Как донесли в Мэсалонг разведчики, в окрестностях Виннгуна перекупщики Чан Шифу скупили у крестьян весь опий. Согласно последующим донесениям, то же произошло и в других местах. Всего было собрано добрых пятнадцать тонн опия. Скорее всего Чан Шифу попытается переправить весь груз в Лаос.
Пятнадцать тонн опия принесут ему полмиллиона долларов. На эти деньги Чан Шифу сможет купить еще тысячу автоматов. Его «личная» армия возрастет, таким образом, до трех тысяч солдат и почти сравняется с объединенными силами обоих генералов.
— Они не должны добраться до Лаоса, — заявил генерал Туан. Штаб не возражал. Все понимали, что, изменись соотношение сил, и придет конец их доходам. Нужно забыть о взаимных распрях и направить навстречу приближающимся шанам всех, кто способен носить оружие.
Радиостанции в горах ежедневно передавали сообщения о приближающемся караване. Повсюду к нему присоединялись небольшие группки, так что теперь он растянулся на два километра. Гоминьдановские военачальники наносили поступающие данные на карты. По их прикидкам, у шанов не было никаких надежд пробиться. Контрабандистов в засаде поджидали китайцы, численностью превышавшие их вдвое. К тому же во время сражения шаны должны будут следить, чтобы не разбежались мулы, так что перевес будет еще значительнее.
Но и горцы успели овладеть тактикой боя в джунглях. Когда раздались первые выстрелы, сторожевые части бросились в контратаку и сдерживали китайцев в течение нескольких часов. Под прикрытием заградительного огня караван проскользнул мимо расставленной ловушки и стремительно двинулся к Меконгу. У берега его ждали джонки. Не успели изумленные гоминьдановцы опомниться, как шанов от них уже отделяла вода. Но все же и шаны не могли рассчитывать на то, что конкуренты побоятся ступить на лаосскую землю.
Предвидя широкую огласку, генералы весьма неохотно отдали приказ о переходе лаосской границы. В обстановке скандальной шумихи, которая неизбежно поднимется вокруг «опиумной» войны, уже не прикрыться уверениями, будто они отстаивают высокие идеалы. И все же выбора не было. Если они останутся на бирманском берегу, Чан Шифу достигнет своей цели.
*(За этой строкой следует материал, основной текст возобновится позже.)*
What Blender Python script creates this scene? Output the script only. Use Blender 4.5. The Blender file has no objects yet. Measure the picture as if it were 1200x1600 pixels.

Поэтому гоминьдановцы все-таки переправились через Меконг и настигли контрабандистов в деревушке Бан-Кван.
Шаны едва успели завести усталых мулов на лесопилку, с трех сторон омываемую Меконгом, и выстроить из бревен немудреные баррикады. Увидев, что они готовятся к бою, деревенские женщины, подхватив детей и что поценнее из имущества, бегом бросились в джунгли; за ними последовали и мужчины. И только директор местной школы поспешно сел в лодку и отправился по Меконгу в Тонпыен, в казармы лаосской армии. Но в распоряжении тамошнего начальника была всего одна рота, поэтому он решил передать сообщение о перешедших границу чужаках во Вьентьян.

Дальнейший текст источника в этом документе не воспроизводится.